Tuesday, June 29, 2010

BIG RICH; Split the Detroit Scene in the Summer of 1968

I Split the Detroit Scene in the Summer of 1968, left town with my girlfriend in a ''63 Ford Sedan, AM Radio. Toronto was a Hippie Mecca back then, so we went. Hangin' out on Yonge Street, sleepin' in the car... nuthin' cookin' for us there.

Met some kids from The States and headed back to Chicago and the "FESTIVAL of LIGHT", as it was called. In Detroit is was being promoted as the place to be, MC-5, joint rolling contests... I planned on winning that one. When we got there it was a different story... ooooooh yeah. Somehow we fell in at a place right across the road from Lincoln Park, it was a Theatre of sorts with high red brick walls and a big gate they closed at night... that was a GOOD thing... Gimme Shelter, for sure.

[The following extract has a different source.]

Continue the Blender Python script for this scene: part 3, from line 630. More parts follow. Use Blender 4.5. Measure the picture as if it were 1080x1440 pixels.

It wasn't so bad at first, hung at the Park in the day, we walked all over... saw Allen Ginsberg doin' the OMM chant, tryin' to STOP THE WAR! The heat was on, so the weed scene was zero. Never saw a joint, much less a contest. Radical types were holding seminars on anti-cop moves, roll up a magazine for a weapon, Yeah... sure. One night we were over on Clark Street, the Bar/Club Hip Street. The Cops were everywhere, they had started gettin' heavy... "Up against the wall" they used to say. The "Boys" collared me that night too... when they saw I was only 17, they let me go... once again. Just lucky. I guess.

We showed up in Lincoln Park a little late one day... just in time to see the Cops pullin' the plug on the MC-5, and kick'n everyone's ass that didn't flee. Truly, I saw it happen. We were behind the Cops and all the action, so we just walked on over to the Childrens Zoo, where my Ford was parked. It was the ONLY one left... Cops were hangin' out, laughin' and all.

A couple of 'em were sittin' on the hood as we came up. I could hear the hissing of the air as all 4 tires went flat, they thought it was pretty funny, I guess... we split. I fixed the flats, $2 bucks apiece...and headed for the Shelter. I didn't go out at night after that.

It got much worse. Downtown one day... at the Convention Center. THOUSANDS of people... everywhere.The National Guard had jeeps lined up, far as I could see... each one had a 6' x 6' section of chain link fence on the front, with a .50 cal machine gun mounted in the back...made a WALL. It was a HEAVY scene. I understood. THEY didn't like US. My feet never stopped movin' while I was awake. I gave my YIPPIE! button to someone, he asked for it. Ya' know... Youth International Party, what the hell was that? All I knew was I wanted to have a good time... and didn't wanna go to Viet Nam.

Everyone said go to Grant Park... so we did. It was wild. People were climbing up on this big statue thing, carryin' Viet Cong flags and all... Cops came right up after 'em... Down they came... The hard way. The grand finale came at the Band Shell, HUGE crowd... Thousands of people.

Lots of speeches, Dick Gregory, Comedian/Activist, was up... they wanted a March down Michigan Ave. but didn't have a permit... Soooo, Dick invited everyone over to his place, somewhere... just about this time, we being pretty far back, on the edge of the crowd, I see Hundreds of Cops gathering. They formed a Flying V, like a football game, and charged into the crowd, swingin' these 3 foot long clubs, un-believable. They were maybe 20 or 30 feet away, people were goin' down... blood was flyin' and I started movin' FAST... Escaped without a scratch.

We had enough... went back home to Detroit. I think we won.

1 comment:

Fast Film said...

This is not boomer nostalgia, because what we remember and what you've so eloquently described were pretty awful. It's context for people younger than ourselves. I have to remind them that I did have friends arrested for "assaulting police officers" which actually, for the friends, was raising their arms to protect their faces from police batons. There was a funny, insider joke once on "Law & Order" where the Sam Waterston character was explaining to a younger D.A. why law enforcement came down with such overkill on seeming innocents during the '60s anti-war protests: "It came from the top down: the CIA investigated practically anybody who wore paisley."